Output the material beneath this task exactly, images excluded.

------

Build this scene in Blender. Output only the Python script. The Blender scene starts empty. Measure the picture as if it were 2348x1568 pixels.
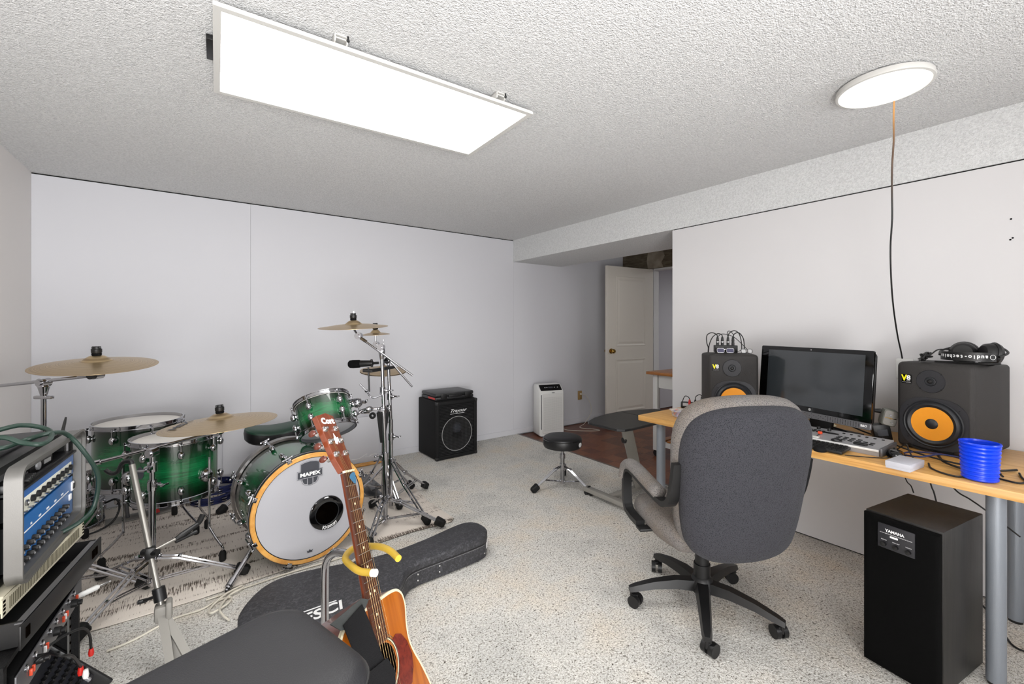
import bpy, bmesh, math, random
from mathutils import Matrix, Vector, Quaternion
R = math.radians
sin, cos, pi = math.sin, math.cos, math.pi
SC = bpy.context.scene
COL = SC.collection
random.seed(7)

# ------------------------------------------------------------------ camera
cam_data = bpy.data.cameras.new('camera')
cam = bpy.data.objects.new('camera', cam_data)
COL.objects.link(cam)
cam.location = (0.0, 0.0, 1.285)
cam.rotation_euler = (R(90), 0, R(-35.717))
cam_data.sensor_width = 36.0
cam_data.sensor_fit = 'HORIZONTAL'
cam_data.lens = 15.225
cam_data.shift_y = -0.0162
cam_data.clip_start = 0.02
SC.camera = cam

# ------------------------------------------------------------------ light, exposure
world = bpy.data.worlds.new('world')
SC.world = world
world.use_nodes = True
world.node_tree.nodes['Background'].inputs['Color'].default_value = (0.9, 0.95, 1.0, 1)
world.node_tree.nodes['Background'].inputs['Strength'].default_value = 0.05
vs = SC.view_settings
vs.view_transform = 'Standard'
vs.look = 'None'
vs.gamma = 1.0
vs.use_curve_mapping = False
vs.exposure = 0.08
PANEL_POWER = 9.5        # emission strength of the LED panels' diffusers
DISC_POWER = 2.0

def area(name, loc, sx, sy, power, rot=(0, 0, 0), color=(1, 1, 1)):
    l = bpy.data.lights.new(name, 'AREA')
    l.shape = 'RECTANGLE'; l.size = sx; l.size_y = sy; l.energy = power; l.color = color
    o = bpy.data.objects.new(name, l); COL.objects.link(o)
    o.location = loc; o.rotation_euler = rot
    return o
# unseen fill lights behind the camera, added to brighten the ceiling, walls and floor
area('overhead_fill_behind_camera', (0.3, -1.5, 2.2), 1.2, 0.6, 10)  # added overhead fill, no fixture here
area('ceiling_fill_behind_camera', (-0.2, -1.2, 0.7), 1.0, 1.4, 118, rot=(R(180-58), R(0), R(14)))  # added upward fill that lightens the ceiling
area('fill_behind_camera_right', (2.5, -1.9, 1.6), 0.8, 0.8, 17, rot=(R(90), 0, R(34))).data.spread = R(100)  # added fill aimed at the back left corner
# unseen fill added in the adjoining room to brighten the door and doorway
area('fill_of_adjoining_room', (6.2, 2.4, 2.2), 0.5, 0.5, 14)
# unseen fill added round the corner to brighten the alcove walls
area('fill_of_alcove', (4.1, 0.7, 2.25), 0.6, 0.6, 13)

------

FINAL RESULT:
Build this scene in Blender. Output only the Python script. The Blender scene starts empty. Measure the picture as if it were 2348x1568 pixels.
import bpy, bmesh, math, random
from mathutils import Matrix, Vector, Quaternion
R = math.radians
sin, cos, pi = math.sin, math.cos, math.pi
SC = bpy.context.scene
COL = SC.collection
random.seed(7)

# ------------------------------------------------------------------ camera
cam_data = bpy.data.cameras.new('camera')
cam = bpy.data.objects.new('camera', cam_data)
COL.objects.link(cam)
cam.location = (0.0, 0.0, 1.285)
cam.rotation_euler = (R(90), 0, R(-35.717))
cam_data.sensor_width = 36.0
cam_data.sensor_fit = 'HORIZONTAL'
cam_data.lens = 15.225
cam_data.shift_y = -0.0162
cam_data.clip_start = 0.02
SC.camera = cam

# ------------------------------------------------------------------ light, exposure
world = bpy.data.worlds.new('world')
SC.world = world
world.use_nodes = True
world.node_tree.nodes['Background'].inputs['Color'].default_value = (0.9, 0.95, 1.0, 1)
world.node_tree.nodes['Background'].inputs['Strength'].default_value = 0.05
vs = SC.view_settings
vs.view_transform = 'Standard'
vs.look = 'None'
vs.gamma = 1.0
vs.use_curve_mapping = False
vs.exposure = 0.08
PANEL_POWER = 9.5        # emission strength of the LED panels' diffusers
DISC_POWER = 2.0

def area(name, loc, sx, sy, power, rot=(0, 0, 0), color=(1, 1, 1)):
    l = bpy.data.lights.new(name, 'AREA')
    l.shape = 'RECTANGLE'; l.size = sx; l.size_y = sy; l.energy = power; l.color = color
    o = bpy.data.objects.new(name, l); COL.objects.link(o)
    o.location = loc; o.rotation_euler = rot
    return o
# unseen fill lights behind the camera, added to brighten the ceiling, walls and floor
area('overhead_fill_behind_camera', (0.3, -1.5, 2.2), 1.2, 0.6, 10)  # added overhead fill, no fixture here
area('ceiling_fill_behind_camera', (-0.2, -1.2, 0.7), 1.0, 1.4, 118, rot=(R(180-58), R(0), R(14)))  # added upward fill that lightens the ceiling
area('fill_behind_camera_right', (2.5, -1.9, 1.6), 0.8, 0.8, 17, rot=(R(90), 0, R(34))).data.spread = R(100)  # added fill aimed at the back left corner
# unseen fill added in the adjoining room to brighten the door and doorway
area('fill_of_adjoining_room', (6.2, 2.4, 2.2), 0.5, 0.5, 14)
# unseen fill added round the corner to brighten the alcove walls
area('fill_of_alcove', (4.1, 0.7, 2.25), 0.6, 0.6, 13)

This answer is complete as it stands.